Siempre creí que los barberos estaban hechos de otra pasta. No aparecían en cromos, ni tampoco en los dibujos animados, pero yo tenía mi barbero favorito, aquel que era capaz de dejarme como un monje benedictino aludiendo al sagrado precepto de "este es el pelado que ahora está de moda".

Era un juglar de barrio, un instruido en la disciplina sociológica que otorga el hecho de estar casi 50 años formando perfiles a través del arte del corte y del afeitado. Era Julián la inspiración más elocuente de Gioacchino Rossini, heredero de la sátira de Jacinto Benavente y tan pícaro como los personajes marginales del "Lazarillo de Tormes". Aunque solo tenía 12 años, recuerdo que, mientras llenaba de espuma las barbas anárquicas, fumaba habanos como Camilo Cienfuegos al son de las canciones protesta de Víctor Jara.

El rito no solía variar a menos que la clientela se declarara en rebeldía: sentarse en la silla "eléctrica" que emulaba a la Old Sparky de Florida y jamás hablar de fútbol, tan solo dejarse seducir por la maquinilla Remington 60. Ahí estábamos, Manolo, de 50 años; Ovidio, de 60; Pedro, de 70, y yo, un mocoso que se enfrentaba cada tres semanas a las sesiones plenarias de un parlamento muy particular que tenía como estrado una barbería de 27 metros en una calle de Aguere.

En tono jocoso decían de él que sería el próximo alcalde ácrata de la ciudad, porque Julián era un tipo muy especial, tanto que se había propuesto aleccionar al respetable con las obras escogidas de Engels, Rosa Luxemburgo y Nadezhda Krupskaya. "Qué tío más raro", pensaba yo, con lo que me gustaba a mí y a mis colegas sexagenarios la puntuación que "Jornada Deportiva" le daba a Redondo, Toño y Pizzi.

Manolo Arlequín, amigo de Manuel Hermoso y firme defensor de ATI como la fuerza de Canarias, le pedía que me contara los ilustres que habían pasado por su barbería: "Yo le cortaba el pelo a Antonio Cubillo y, aunque no me crean, llegué a perfilar las patillas del mismísimo Winston Churchill en uno de sus viajes a Tenerife; incluso, me invitó a comer chicharros rellenos en una fonda de Santa Úrsula".

Me aseguraba que era capaz de saber la ideología del parroquiano por la manera de peinarse, dado que el uso excesivo de Patrico era ineludiblemente un voto de Alianza Popular.

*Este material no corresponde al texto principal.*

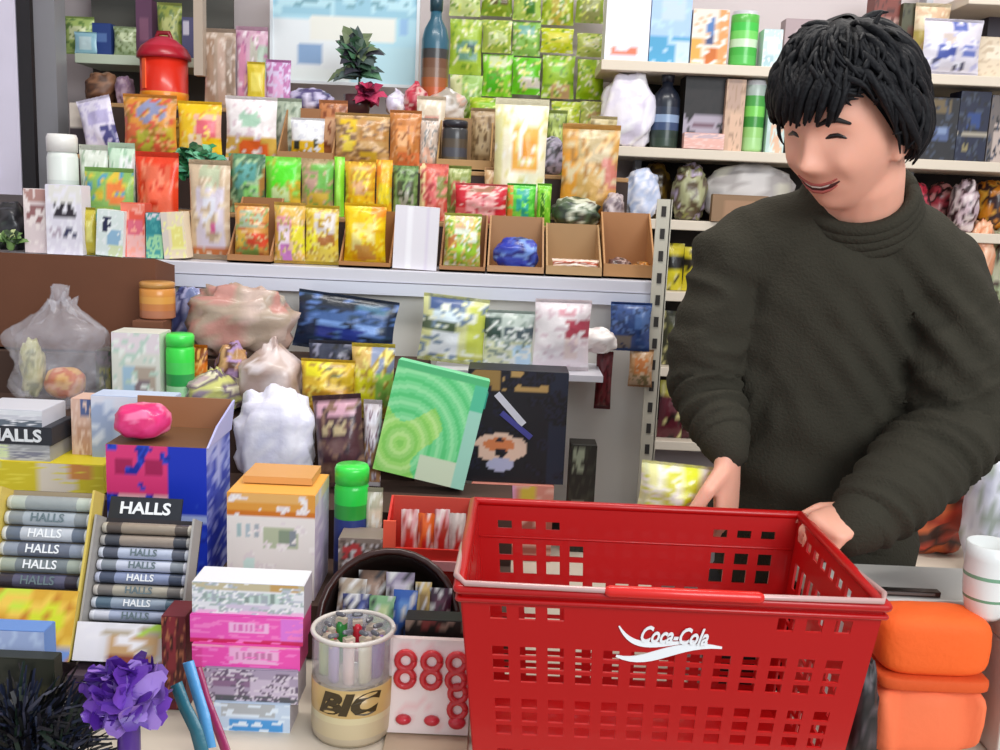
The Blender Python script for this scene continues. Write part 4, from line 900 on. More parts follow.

En cambio, el socialista marca de forma casi perfecta la distancia que separa la elegancia de la insolencia, mientras que el nacionalista se fija más en la línea del afeitado que en la melena. "No te olvides que el corte es el resultado de cómo luchamos por una sociedad más justa", me comentaba mientras miraba con rabia los cuatro pelos de mi bigote.

Todos crecimos, los de 60, los de 70 y yo; también Julián, mi barbero favorito, a quien perdí la pista desde que cerró su negocio hace ya algunos años por los caprichos del Ibex 35. Hoy en día es una pequeña cafetería, un rincón donde jamás hablaré de fútbol. Esa era la norma que nunca nos saltábamos en la casa de Julián.